[Entries with scene source code]

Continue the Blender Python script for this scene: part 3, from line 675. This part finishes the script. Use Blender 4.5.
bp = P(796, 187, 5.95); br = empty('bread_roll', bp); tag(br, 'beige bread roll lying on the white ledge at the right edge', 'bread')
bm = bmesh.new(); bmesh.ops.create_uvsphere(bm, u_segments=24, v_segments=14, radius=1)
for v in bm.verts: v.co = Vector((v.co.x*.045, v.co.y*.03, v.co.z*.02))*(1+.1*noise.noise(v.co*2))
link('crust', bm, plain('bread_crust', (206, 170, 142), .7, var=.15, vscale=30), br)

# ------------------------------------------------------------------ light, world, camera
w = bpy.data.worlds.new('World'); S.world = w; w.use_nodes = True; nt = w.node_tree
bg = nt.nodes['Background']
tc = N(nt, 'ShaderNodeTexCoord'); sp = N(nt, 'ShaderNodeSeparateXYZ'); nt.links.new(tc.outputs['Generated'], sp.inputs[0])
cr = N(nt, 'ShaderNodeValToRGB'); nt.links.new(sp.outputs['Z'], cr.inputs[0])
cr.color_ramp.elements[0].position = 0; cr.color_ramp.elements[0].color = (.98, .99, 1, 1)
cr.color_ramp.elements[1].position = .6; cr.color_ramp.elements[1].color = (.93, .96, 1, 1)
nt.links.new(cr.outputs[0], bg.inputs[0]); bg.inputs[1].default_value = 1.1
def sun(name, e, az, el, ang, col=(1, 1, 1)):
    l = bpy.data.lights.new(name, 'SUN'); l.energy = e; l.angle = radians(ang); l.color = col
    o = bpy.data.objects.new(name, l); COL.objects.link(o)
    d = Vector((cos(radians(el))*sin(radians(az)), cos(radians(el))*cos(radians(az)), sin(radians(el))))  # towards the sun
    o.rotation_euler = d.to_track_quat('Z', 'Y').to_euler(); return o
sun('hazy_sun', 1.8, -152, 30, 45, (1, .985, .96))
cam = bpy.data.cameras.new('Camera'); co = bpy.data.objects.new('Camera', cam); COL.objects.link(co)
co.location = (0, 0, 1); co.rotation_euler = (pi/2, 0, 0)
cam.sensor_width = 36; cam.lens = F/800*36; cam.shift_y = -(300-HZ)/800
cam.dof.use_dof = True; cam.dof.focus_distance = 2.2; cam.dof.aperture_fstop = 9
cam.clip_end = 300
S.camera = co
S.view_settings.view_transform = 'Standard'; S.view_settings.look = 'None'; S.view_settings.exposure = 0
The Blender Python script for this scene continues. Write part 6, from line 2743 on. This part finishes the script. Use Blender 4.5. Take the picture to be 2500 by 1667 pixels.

## Given instruction
Quote each line above in full, word for word.

## Exercise result
Continue the Blender Python script for this scene: part 3, from line 675. This part finishes the script. Use Blender 4.5.
bp = P(796, 187, 5.95); br = empty('bread_roll', bp); tag(br, 'beige bread roll lying on the white ledge at the right edge', 'bread')
bm = bmesh.new(); bmesh.ops.create_uvsphere(bm, u_segments=24, v_segments=14, radius=1)
for v in bm.verts: v.co = Vector((v.co.x*.045, v.co.y*.03, v.co.z*.02))*(1+.1*noise.noise(v.co*2))
link('crust', bm, plain('bread_crust', (206, 170, 142), .7, var=.15, vscale=30), br)

# ------------------------------------------------------------------ light, world, camera
w = bpy.data.worlds.new('World'); S.world = w; w.use_nodes = True; nt = w.node_tree
bg = nt.nodes['Background']
tc = N(nt, 'ShaderNodeTexCoord'); sp = N(nt, 'ShaderNodeSeparateXYZ'); nt.links.new(tc.outputs['Generated'], sp.inputs[0])
cr = N(nt, 'ShaderNodeValToRGB'); nt.links.new(sp.outputs['Z'], cr.inputs[0])
cr.color_ramp.elements[0].position = 0; cr.color_ramp.elements[0].color = (.98, .99, 1, 1)
cr.color_ramp.elements[1].position = .6; cr.color_ramp.elements[1].color = (.93, .96, 1, 1)
nt.links.new(cr.outputs[0], bg.inputs[0]); bg.inputs[1].default_value = 1.1
def sun(name, e, az, el, ang, col=(1, 1, 1)):
    l = bpy.data.lights.new(name, 'SUN'); l.energy = e; l.angle = radians(ang); l.color = col
    o = bpy.data.objects.new(name, l); COL.objects.link(o)
    d = Vector((cos(radians(el))*sin(radians(az)), cos(radians(el))*cos(radians(az)), sin(radians(el))))  # towards the sun
    o.rotation_euler = d.to_track_quat('Z', 'Y').to_euler(); return o
sun('hazy_sun', 1.8, -152, 30, 45, (1, .985, .96))
cam = bpy.data.cameras.new('Camera'); co = bpy.data.objects.new('Camera', cam); COL.objects.link(co)
co.location = (0, 0, 1); co.rotation_euler = (pi/2, 0, 0)
cam.sensor_width = 36; cam.lens = F/800*36; cam.shift_y = -(300-HZ)/800
cam.dof.use_dof = True; cam.dof.focus_distance = 2.2; cam.dof.aperture_fstop = 9
cam.clip_end = 300
S.camera = co
S.view_settings.view_transform = 'Standard'; S.view_settings.look = 'None'; S.view_settings.exposure = 0
The Blender Python script for this scene continues. Write part 6, from line 2743 on. This part finishes the script. Use Blender 4.5. Take the picture to be 2500 by 1667 pixels.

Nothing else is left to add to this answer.